I must revise my un-nuanced review from 11-years of age, to say that I am genuinely impressed by the book. The effort undertaken to produce it must have been substantial, and in the intervening years between his first and third editions of the book Kelly witnessed a spike in crokinole’s popularity that he undoubtedly played a role in (although he modestly tries to downplay his personal contributions). Kelly did rightfully benefit from his early efforts, and I imagine he made a pretty penny acting as the sole major crokinole retailer for a couple decades (in which he also had first-mover-advantage in nabbing the trademark Mr. Crokinole and owning the domain).

Kelly makes it clear he sought to write The Crokinole Book because he was astonished so little written material could be found on crokinole. Ironically, Kelly himself only left behind one piece (at least that I know of) on the matter of crokinole. And despite Kelly’s success in growing the game, it would be years later before anyone else came along to leave a literary footprint on crokinole’s lawn.

But as much as I find it annoying that I can’t find supplementary works by Kelly, I can’t be mad. For without his first book, there never would have been a craving for a second or a third. And without the first book, there may never have been a World Crokinole Championships, or subsequently there likely would not have been a CrokinoleCentre.
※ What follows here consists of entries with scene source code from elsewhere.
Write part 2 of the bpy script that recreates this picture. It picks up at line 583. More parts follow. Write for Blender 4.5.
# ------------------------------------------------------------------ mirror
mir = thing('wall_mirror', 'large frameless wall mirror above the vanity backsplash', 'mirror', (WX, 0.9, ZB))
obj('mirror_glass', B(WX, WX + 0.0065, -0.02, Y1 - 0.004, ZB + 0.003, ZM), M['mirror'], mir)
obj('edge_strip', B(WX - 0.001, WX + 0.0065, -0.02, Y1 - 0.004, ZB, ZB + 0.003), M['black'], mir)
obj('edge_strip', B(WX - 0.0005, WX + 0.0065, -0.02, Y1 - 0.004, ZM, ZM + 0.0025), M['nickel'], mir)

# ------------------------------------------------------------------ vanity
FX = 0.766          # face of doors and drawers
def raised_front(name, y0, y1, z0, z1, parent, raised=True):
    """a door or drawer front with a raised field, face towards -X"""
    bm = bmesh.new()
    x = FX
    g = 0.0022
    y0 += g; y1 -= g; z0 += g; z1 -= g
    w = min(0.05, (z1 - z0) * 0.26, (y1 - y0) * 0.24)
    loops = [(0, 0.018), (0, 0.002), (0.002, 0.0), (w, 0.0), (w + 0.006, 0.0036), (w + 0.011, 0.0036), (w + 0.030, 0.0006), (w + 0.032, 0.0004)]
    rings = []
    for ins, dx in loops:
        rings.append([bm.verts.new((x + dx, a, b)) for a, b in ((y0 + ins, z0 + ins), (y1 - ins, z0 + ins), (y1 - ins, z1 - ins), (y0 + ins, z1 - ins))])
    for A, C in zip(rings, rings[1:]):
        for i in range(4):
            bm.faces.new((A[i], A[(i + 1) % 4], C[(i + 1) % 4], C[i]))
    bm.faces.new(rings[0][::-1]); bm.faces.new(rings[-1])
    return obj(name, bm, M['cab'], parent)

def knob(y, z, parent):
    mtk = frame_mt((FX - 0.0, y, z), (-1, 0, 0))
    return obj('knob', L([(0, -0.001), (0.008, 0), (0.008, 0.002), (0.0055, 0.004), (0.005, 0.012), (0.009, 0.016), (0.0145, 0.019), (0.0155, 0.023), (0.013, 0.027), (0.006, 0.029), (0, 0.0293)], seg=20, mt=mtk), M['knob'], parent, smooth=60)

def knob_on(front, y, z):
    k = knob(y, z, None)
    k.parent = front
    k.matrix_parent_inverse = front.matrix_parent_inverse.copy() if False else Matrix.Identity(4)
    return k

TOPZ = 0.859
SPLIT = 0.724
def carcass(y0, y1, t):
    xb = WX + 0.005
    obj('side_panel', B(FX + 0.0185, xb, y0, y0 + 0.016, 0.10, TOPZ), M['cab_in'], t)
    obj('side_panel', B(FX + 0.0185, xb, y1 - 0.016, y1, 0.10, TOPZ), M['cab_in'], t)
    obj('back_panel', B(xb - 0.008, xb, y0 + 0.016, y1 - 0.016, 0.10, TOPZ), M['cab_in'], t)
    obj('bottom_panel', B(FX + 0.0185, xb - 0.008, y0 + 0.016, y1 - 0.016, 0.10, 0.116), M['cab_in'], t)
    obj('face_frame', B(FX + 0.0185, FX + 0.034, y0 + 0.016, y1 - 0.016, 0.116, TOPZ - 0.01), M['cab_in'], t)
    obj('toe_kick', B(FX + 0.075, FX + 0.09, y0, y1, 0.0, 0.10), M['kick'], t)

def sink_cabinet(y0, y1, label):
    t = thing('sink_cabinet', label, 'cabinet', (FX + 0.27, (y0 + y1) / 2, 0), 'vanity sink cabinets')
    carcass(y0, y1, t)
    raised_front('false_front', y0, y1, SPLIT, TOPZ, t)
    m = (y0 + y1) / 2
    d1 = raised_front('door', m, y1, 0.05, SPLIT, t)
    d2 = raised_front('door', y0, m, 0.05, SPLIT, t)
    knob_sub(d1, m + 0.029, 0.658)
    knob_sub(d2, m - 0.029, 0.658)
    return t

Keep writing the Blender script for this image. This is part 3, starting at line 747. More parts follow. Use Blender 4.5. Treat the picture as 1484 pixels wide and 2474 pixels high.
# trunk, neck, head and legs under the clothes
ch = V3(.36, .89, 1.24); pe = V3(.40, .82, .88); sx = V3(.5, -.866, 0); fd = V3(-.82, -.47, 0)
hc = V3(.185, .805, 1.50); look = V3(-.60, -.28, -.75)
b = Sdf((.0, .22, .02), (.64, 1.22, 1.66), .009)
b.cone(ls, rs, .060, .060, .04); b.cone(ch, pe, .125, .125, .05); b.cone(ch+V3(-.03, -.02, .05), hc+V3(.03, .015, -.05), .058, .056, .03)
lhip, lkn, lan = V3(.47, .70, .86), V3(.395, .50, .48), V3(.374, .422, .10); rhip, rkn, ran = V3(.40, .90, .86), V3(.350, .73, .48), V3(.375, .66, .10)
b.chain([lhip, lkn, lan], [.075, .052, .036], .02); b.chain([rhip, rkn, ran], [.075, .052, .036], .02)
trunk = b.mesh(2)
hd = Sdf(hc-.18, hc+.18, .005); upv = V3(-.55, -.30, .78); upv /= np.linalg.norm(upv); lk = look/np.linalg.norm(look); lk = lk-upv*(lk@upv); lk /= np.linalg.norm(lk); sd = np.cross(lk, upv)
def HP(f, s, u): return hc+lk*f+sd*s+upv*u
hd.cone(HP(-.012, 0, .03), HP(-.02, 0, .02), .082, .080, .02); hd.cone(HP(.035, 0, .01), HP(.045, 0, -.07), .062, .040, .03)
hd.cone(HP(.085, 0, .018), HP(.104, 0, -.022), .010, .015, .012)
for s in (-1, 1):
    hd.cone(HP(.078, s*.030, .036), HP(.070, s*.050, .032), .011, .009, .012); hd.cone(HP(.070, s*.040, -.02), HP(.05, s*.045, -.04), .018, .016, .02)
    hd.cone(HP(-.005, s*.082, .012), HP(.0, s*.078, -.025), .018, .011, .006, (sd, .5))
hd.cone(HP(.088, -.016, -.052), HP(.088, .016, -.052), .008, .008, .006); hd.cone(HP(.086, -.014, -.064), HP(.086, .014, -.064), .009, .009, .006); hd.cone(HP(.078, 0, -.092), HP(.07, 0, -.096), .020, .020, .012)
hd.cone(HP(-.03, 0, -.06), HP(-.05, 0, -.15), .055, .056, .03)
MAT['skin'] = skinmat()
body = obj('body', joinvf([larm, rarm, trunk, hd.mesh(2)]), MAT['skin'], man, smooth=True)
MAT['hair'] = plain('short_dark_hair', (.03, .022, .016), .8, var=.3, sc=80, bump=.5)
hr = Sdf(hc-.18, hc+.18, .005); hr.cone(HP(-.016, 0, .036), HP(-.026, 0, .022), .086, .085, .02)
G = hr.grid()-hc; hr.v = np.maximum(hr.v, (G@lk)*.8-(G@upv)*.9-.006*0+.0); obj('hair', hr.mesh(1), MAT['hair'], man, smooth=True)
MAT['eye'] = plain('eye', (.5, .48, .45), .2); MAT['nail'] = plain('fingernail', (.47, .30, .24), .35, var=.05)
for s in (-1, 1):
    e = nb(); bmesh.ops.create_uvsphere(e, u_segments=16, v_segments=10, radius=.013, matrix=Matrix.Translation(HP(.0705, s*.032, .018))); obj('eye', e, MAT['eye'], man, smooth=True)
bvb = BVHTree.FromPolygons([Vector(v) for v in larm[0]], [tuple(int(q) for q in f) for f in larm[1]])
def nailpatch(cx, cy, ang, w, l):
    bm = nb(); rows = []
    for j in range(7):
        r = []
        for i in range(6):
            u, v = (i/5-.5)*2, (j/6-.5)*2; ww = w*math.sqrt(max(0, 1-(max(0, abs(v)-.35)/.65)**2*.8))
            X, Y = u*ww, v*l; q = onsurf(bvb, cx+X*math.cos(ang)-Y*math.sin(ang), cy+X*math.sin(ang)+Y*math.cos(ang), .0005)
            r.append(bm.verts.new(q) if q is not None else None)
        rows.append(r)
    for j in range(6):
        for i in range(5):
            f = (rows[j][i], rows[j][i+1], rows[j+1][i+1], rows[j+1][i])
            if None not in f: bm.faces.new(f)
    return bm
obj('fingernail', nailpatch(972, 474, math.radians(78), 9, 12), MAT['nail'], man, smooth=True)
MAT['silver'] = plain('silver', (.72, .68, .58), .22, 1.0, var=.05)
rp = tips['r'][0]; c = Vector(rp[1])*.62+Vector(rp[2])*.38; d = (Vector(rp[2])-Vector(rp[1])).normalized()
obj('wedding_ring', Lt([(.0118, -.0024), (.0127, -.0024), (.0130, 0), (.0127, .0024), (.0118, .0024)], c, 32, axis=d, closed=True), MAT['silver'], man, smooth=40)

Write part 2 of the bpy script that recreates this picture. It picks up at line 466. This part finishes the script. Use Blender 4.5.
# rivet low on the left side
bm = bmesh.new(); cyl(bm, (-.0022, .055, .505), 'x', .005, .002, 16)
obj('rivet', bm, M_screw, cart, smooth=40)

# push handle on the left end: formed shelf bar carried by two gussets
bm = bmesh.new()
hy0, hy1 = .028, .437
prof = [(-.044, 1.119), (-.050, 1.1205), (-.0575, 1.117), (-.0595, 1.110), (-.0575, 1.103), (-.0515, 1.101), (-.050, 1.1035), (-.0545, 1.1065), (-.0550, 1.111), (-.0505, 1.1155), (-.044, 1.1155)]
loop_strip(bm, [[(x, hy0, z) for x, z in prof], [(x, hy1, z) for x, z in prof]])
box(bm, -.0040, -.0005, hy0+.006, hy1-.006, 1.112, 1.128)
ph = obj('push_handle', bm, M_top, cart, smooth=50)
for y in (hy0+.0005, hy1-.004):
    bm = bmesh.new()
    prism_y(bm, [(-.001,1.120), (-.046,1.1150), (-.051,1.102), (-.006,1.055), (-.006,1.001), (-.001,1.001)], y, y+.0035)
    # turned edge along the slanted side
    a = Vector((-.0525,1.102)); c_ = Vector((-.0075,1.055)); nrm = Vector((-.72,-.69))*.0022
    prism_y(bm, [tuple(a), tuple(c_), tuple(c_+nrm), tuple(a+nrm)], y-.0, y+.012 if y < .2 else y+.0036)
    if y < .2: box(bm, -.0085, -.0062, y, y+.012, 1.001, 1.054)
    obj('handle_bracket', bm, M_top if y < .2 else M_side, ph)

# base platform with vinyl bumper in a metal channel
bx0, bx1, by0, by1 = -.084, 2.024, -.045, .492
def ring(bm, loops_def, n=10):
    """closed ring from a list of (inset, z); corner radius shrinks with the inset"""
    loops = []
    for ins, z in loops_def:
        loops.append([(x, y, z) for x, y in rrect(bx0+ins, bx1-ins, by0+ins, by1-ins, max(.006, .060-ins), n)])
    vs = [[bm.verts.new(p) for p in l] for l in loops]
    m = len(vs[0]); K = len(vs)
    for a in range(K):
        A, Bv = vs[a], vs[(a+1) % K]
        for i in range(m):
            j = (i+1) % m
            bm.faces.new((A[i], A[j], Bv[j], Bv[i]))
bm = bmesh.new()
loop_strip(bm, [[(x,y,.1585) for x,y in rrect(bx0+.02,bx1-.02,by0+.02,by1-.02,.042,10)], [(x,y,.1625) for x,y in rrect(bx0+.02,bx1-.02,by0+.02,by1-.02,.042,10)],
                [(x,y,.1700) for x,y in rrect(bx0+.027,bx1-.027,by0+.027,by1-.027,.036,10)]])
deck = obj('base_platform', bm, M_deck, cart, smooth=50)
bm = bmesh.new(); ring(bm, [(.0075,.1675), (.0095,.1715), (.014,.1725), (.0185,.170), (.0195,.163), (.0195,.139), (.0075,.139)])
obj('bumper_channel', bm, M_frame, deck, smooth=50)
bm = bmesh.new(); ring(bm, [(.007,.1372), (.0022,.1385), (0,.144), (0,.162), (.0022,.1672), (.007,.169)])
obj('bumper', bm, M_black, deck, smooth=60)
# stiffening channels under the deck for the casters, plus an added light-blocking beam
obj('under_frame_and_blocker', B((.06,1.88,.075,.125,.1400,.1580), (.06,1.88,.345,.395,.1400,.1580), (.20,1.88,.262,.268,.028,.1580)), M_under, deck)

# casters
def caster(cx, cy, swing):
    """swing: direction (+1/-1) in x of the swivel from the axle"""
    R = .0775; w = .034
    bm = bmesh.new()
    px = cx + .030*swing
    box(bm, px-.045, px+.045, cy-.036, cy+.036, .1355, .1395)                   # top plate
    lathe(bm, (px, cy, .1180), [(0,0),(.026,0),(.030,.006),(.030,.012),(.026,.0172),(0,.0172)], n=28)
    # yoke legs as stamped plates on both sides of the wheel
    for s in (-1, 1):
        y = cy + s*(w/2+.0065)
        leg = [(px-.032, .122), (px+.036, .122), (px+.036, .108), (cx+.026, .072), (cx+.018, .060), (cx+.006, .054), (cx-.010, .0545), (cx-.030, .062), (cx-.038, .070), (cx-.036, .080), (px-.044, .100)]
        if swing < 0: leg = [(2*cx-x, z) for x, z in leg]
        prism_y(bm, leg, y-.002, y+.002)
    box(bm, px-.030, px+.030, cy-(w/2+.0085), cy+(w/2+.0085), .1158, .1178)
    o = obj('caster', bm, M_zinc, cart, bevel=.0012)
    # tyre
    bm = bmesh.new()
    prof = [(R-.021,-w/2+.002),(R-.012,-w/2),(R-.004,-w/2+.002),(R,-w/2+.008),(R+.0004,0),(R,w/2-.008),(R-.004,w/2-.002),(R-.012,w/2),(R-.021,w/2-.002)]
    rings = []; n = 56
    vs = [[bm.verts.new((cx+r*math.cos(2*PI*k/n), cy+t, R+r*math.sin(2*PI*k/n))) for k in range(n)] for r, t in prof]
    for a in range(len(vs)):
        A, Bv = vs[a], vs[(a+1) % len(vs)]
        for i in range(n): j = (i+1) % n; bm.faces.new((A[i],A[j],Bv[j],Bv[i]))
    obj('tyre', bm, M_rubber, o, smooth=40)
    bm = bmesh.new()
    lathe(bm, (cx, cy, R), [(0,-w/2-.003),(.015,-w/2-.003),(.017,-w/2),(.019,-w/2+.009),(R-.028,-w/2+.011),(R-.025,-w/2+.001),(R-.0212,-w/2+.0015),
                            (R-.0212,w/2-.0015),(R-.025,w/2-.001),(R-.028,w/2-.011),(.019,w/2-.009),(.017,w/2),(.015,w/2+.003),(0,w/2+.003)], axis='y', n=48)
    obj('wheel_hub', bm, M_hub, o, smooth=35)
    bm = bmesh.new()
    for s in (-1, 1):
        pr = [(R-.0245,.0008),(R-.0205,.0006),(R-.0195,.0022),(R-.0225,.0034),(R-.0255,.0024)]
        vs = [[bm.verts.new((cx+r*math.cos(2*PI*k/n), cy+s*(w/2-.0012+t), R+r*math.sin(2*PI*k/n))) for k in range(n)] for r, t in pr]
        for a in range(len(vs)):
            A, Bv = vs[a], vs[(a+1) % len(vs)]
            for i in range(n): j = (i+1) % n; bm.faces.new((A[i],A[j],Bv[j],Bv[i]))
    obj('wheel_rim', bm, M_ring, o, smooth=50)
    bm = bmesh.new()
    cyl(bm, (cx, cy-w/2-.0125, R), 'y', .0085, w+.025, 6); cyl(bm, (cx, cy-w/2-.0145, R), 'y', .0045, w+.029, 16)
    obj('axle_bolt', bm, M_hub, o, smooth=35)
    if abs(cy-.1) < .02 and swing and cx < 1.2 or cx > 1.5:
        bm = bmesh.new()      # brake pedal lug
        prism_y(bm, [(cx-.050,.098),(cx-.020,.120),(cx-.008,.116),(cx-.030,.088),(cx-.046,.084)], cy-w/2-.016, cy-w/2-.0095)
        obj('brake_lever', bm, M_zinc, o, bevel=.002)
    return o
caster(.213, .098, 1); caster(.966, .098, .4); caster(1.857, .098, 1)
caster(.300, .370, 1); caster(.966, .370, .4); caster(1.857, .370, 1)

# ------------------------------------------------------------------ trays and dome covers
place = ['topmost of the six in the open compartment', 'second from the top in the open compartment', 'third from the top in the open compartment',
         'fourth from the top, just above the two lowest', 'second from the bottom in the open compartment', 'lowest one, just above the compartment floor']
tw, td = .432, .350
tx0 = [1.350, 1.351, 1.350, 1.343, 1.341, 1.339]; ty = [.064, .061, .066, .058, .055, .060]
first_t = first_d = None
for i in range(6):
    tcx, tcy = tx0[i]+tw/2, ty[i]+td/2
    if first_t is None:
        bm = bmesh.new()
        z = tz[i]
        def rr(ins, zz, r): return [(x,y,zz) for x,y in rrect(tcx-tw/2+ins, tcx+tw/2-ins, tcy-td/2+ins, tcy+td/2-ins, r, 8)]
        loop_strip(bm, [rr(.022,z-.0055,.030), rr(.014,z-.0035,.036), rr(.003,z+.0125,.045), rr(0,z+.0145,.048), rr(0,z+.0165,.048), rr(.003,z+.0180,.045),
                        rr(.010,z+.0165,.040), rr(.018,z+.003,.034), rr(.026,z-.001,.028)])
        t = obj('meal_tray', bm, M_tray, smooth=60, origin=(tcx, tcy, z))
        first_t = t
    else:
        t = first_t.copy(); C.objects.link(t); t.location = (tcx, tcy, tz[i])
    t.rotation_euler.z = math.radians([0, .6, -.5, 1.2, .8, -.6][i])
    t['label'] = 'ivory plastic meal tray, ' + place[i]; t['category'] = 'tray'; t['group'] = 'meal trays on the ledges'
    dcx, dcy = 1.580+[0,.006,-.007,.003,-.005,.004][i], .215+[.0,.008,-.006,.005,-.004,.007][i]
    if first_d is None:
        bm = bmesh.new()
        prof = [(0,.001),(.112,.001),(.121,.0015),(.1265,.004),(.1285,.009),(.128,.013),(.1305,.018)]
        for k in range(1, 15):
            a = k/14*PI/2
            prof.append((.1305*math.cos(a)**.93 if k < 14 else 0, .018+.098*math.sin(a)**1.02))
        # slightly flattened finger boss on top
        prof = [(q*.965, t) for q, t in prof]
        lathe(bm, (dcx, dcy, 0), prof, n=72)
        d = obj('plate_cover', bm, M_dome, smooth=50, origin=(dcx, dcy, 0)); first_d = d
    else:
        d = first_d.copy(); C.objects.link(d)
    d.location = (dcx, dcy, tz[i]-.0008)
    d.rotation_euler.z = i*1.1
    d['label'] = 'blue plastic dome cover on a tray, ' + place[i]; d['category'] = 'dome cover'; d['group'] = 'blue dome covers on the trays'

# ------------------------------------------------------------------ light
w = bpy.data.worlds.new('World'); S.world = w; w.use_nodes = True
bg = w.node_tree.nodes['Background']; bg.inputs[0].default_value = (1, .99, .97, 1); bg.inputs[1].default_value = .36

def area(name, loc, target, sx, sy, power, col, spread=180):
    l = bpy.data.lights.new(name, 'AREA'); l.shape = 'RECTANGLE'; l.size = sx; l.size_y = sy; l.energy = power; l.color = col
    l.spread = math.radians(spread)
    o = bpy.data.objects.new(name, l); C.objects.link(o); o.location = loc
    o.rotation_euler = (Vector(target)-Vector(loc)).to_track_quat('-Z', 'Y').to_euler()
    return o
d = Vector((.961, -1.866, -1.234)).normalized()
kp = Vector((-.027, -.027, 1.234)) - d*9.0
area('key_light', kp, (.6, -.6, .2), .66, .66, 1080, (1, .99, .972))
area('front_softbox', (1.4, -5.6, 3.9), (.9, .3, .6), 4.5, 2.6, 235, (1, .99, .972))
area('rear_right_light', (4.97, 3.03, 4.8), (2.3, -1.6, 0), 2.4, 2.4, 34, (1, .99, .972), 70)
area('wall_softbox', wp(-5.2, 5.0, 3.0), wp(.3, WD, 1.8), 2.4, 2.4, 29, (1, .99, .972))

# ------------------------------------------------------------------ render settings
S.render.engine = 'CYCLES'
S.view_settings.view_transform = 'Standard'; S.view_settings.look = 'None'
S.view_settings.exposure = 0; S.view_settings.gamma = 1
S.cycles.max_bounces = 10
The Crokinole Book sits closer to the point on the spectrum labelled scrapbook than it does to the label story. There’s no simple connected narrative, but rather a winding string of details, and those looking for definitive and absolute answers won’t find them. But it’s clear there was no other way to present the historical information of what’s available about crokinole. A passing reference in a writer's journal, a board sitting on the table in the background of a family photo, a 5-word entry in an old dictionary. Over the years there’s evidence that crokinole existed, and there’s personal anecdotes that people enjoyed it. But no one ever sat down to write about it.

Until Wayne Kelly, and for that he’s a very deserved Mr. Crokinole.